Impact of rail joints on the local stresses in crane runway girders

Vertically acting wheel loads from overhead bridge cranes and potential additional horizontal crane loads induce global stresses due to bi-axial bending and torsion and local stresses in crane runway girders which mainly affect the girder’s web. The latter typically represent one of the most decisive criteria for the fatigue design check of welded girders and are the focus of this paper. Crane rails with foot flange are typically used for moderate to high wheel loads. They are usually connected to the top flange with rail clips. Rails with foot flange are used with and without elastomeric bearing pads between the rail and the top flange of the girder. The local stresses in the webs of crane runway girders are strongly affected by discontinuities of the crane rails.
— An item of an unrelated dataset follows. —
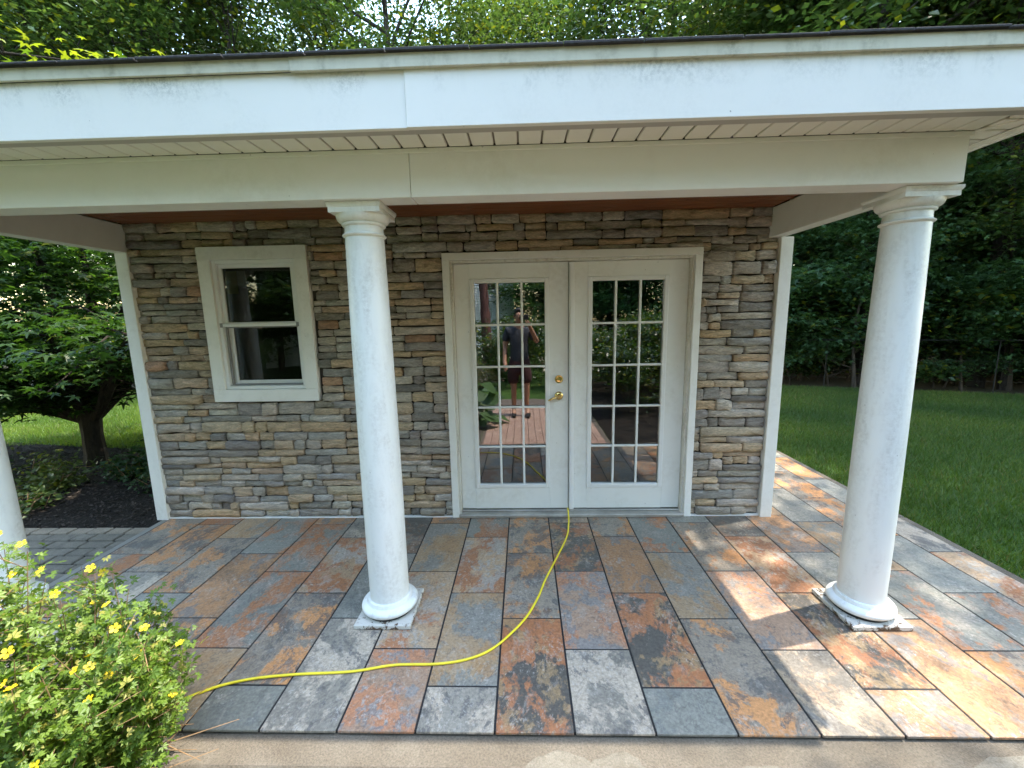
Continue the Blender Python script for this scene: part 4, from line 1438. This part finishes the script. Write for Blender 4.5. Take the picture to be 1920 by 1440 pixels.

Such discontinuities can originate from unplanned rail cracks as well as planned rail expansion joints. The current mechanical models for concentric as well as eccentric wheel loading in relevant design standards assume continuous crane rails. However, rail joints are expected to significantly increase the local stresses in the region beneath rail joints. The present paper focuses on the impact of rail joints on the local stresses in crane runway girders. The research activities comprise experimental tests as well as numerical parametric studies based on finite element calculations, both for rails with and without elastomeric bearing pads. The aim of the investigations is to develop a better understanding of the mechanical behaviour and to quantify the increase factor for maximum local stresses in order to avoid future fatigue damage due to an unexpected increase of local stresses at a rail joint.